Мать Мерседес, Ракель Пардо Лопес, родилась в семье фермеров, занимавшихся разведением скота, как, в общем-то, и ее отец, Деметрио Барча Велилья. Только в нем текла ближневосточная кровь, хотя родился он в Коросале и был католиком. Отец Деметрио, Элиас Барча Факуре, был родом из Александрии или, возможно, из Ливана: вот почему, вероятно, Мерседес была наделена «таинственной красотой нильской змеи»[238]. Элиас получил колумбийское гражданство 23 мая 1932 г., за полгода до рождения Мерседес. Он жил почти до ста лет и предсказывал судьбы по кофейным зернам. «Мой дед был чистокровный египтянин, — рассказывала мне Мерседес. — Он сажал меня на колени и, качая, пел мне по-арабски. Он всегда носил белую сорочку с черным галстуком, золотые часы и соломенную шляпу, как Морис Шевалье[239]. Он умер, когда мне было лет семь»[240].
Мерседес Ракель, нареченная в честь матери и бабушки, была старшей из шести детей Деметрио и Ракели. После ее рождения семья переехала в Махагуаль, потом обратно в Маганге и, наконец, в близлежащий Сукре. Деметрио чем только не занимался, в том числе и торговлей, но, как и у Габриэля Элихио Гарсиа, его основной специализацией была фармацевтика. Мерседес только что закончила первый год учебы в школе францисканского монастыря Пресвятого Сердца в Момпоксе, лежавшем напротив Маганге на противоположном берегу реки. Школа находилась всего лишь в квартале от знаменитой восьмиугольной башни церкви Санта-Барбара, стоявшей на главной площади небольшого города, который лучше других исторических городов Колумбии сохранился с колониальных времен[241].
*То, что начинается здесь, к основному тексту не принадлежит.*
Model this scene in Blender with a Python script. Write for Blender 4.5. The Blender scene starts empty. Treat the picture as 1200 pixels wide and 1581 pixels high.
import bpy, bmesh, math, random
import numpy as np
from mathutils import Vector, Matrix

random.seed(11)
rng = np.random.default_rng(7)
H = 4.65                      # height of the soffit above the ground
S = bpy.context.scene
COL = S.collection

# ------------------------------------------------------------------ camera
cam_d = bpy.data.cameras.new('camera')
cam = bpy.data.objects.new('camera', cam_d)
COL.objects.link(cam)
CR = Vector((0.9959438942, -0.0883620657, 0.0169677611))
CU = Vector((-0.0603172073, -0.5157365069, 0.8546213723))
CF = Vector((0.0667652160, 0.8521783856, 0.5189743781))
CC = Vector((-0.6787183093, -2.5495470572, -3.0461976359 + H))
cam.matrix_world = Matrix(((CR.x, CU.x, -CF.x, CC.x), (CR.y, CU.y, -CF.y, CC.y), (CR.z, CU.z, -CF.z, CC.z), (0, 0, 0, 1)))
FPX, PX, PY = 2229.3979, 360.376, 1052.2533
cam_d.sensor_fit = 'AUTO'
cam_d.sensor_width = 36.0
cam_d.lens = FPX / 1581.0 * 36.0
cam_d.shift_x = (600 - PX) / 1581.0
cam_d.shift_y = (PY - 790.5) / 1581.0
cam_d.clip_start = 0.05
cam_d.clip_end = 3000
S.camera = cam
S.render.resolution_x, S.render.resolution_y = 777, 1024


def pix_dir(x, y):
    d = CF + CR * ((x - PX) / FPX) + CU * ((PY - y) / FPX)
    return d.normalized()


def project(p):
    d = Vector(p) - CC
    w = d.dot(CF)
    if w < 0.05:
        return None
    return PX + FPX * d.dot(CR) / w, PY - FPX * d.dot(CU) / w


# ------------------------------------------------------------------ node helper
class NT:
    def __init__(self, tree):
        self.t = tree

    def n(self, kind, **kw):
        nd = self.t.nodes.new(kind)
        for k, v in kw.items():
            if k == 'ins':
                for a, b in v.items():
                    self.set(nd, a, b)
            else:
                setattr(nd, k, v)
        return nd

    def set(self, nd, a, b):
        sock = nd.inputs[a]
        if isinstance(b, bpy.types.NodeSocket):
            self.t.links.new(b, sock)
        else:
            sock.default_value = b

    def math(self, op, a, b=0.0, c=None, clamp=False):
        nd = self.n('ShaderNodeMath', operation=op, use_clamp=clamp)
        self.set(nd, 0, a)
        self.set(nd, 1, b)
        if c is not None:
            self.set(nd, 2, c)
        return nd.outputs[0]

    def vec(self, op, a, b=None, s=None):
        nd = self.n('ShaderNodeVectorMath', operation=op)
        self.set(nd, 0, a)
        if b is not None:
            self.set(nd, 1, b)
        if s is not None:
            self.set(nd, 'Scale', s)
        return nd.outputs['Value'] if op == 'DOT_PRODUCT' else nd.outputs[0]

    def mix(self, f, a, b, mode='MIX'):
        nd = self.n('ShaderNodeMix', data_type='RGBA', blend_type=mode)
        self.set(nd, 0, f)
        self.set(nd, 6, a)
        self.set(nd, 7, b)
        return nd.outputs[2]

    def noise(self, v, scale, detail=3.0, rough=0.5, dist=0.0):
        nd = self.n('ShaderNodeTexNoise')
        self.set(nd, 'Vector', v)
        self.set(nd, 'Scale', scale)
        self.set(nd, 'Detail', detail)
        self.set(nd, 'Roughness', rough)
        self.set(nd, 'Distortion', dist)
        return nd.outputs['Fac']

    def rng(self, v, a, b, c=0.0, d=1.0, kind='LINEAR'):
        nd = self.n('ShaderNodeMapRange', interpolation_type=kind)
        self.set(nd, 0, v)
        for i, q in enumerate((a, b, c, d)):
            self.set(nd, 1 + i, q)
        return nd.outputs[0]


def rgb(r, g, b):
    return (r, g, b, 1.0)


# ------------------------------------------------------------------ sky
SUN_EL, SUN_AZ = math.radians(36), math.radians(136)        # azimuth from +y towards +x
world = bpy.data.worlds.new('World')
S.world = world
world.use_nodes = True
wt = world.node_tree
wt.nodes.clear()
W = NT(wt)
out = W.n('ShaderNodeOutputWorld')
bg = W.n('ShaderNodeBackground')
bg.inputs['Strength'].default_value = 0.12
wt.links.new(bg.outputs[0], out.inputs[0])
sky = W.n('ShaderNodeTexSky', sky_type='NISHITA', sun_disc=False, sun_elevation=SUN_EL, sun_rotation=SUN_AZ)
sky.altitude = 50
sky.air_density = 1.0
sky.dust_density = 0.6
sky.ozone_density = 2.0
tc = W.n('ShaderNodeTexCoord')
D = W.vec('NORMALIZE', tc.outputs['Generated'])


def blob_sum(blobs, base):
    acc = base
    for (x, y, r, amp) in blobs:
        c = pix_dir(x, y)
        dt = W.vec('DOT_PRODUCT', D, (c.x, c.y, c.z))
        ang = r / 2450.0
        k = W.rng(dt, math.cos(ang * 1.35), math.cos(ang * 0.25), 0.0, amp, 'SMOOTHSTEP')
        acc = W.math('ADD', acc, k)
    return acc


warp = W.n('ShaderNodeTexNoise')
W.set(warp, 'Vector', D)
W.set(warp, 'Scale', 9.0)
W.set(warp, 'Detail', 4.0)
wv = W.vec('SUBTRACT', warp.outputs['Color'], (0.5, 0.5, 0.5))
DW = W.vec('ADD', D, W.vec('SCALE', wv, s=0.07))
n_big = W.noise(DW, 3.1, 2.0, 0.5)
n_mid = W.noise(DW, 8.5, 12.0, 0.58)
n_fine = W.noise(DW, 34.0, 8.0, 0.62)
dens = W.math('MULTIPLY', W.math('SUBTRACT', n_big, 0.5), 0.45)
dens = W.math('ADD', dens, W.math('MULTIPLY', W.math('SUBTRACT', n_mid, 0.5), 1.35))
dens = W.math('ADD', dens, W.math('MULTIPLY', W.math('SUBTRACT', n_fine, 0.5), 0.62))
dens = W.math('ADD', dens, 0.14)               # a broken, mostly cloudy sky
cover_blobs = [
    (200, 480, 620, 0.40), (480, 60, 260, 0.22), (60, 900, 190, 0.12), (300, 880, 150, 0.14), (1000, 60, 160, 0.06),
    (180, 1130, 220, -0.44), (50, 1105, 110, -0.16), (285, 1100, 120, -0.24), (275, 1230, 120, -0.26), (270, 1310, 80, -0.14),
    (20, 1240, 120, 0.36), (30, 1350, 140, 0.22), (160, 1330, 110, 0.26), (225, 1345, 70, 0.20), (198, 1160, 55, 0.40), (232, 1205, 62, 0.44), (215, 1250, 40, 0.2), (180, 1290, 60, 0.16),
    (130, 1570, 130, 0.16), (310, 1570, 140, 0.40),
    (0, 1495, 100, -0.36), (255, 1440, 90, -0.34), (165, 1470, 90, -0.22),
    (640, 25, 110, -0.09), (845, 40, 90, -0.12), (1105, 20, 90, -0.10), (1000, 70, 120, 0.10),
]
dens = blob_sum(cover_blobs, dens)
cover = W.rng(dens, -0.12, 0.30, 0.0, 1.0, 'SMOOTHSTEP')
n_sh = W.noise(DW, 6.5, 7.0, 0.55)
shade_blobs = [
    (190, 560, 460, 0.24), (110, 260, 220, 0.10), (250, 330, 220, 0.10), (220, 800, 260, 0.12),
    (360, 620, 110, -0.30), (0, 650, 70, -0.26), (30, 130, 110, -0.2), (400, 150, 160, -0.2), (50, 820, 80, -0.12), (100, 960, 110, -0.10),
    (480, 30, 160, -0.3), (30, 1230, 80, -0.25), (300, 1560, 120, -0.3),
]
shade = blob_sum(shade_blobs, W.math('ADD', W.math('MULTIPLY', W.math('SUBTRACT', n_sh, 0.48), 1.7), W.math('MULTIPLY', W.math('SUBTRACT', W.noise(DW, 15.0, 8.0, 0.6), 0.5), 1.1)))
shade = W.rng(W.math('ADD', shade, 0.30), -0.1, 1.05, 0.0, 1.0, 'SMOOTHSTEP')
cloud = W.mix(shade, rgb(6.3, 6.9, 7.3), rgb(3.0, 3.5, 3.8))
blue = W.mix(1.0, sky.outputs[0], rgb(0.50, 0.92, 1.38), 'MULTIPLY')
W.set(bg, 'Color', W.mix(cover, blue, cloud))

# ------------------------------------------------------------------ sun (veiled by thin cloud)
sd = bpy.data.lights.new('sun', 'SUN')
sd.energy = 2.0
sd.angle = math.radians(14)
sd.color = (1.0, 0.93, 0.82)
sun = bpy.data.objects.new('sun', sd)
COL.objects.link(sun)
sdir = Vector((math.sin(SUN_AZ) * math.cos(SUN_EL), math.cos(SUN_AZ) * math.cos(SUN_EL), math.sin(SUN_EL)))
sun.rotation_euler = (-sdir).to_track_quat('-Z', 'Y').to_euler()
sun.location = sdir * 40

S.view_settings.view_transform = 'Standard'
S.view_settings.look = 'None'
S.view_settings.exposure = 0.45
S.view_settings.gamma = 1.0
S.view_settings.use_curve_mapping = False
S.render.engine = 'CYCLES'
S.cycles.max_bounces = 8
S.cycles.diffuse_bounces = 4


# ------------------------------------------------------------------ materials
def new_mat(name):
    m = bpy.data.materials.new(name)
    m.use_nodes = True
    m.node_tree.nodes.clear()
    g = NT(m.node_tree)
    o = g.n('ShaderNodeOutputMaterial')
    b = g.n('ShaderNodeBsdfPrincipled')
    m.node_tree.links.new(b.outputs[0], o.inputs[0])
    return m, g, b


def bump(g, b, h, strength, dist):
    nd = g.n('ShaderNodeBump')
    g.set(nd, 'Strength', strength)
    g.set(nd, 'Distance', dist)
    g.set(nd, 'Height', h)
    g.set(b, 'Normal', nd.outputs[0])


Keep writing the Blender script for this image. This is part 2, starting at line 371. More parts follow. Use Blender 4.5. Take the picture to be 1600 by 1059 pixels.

«Мерседес всегда привлекала к себе внимание, — рассказывала мне в Маганге одна из ее подруг детства. — Высокая, стройная, она была великолепно сложена. Хотя, говоря по чести, ее сестра Мария Роса была еще красивее. Но Мерседес всегда срывала больше комплиментов»[242]. В ту пору она помогала отцу в аптеке, и дети Гарсиа Маркесов часто встречали ее, когда бегали по поручениям своего отца. Они все видели, и тогда и позже, что в Мерседес сильно развито чувство собственного достоинства, что ей присуща спокойная властность. Габито, который никогда не шел напролом, часто околачивался в аптеке семьи Мерседес, беседуя с ее отцом, Деметрио Барчей. Ему всегда больше нравилось общаться с мужчинами, которые были старше его по возрасту, а Деметрио, несмотря на свою дружбу с Габриэлем Элихио, к тому же был либерал. Сама Мерседес всегда утверждала, что она пребывала в блаженном неведении относительно намерений ее снедаемого любовью поклонника. Обычно она даже не замечала Габито, и ее отец, глядя поверх очков на проходившую мимо дочь, с мягкой укоризной в голосе напоминал ей: «Поздоровайся». Отец всегда говорит, заявила она Габито, что «еще не родился тот принц, за которого я выйду замуж». Мне она призналась, что многие годы считала, будто Габито влюблен в ее отца!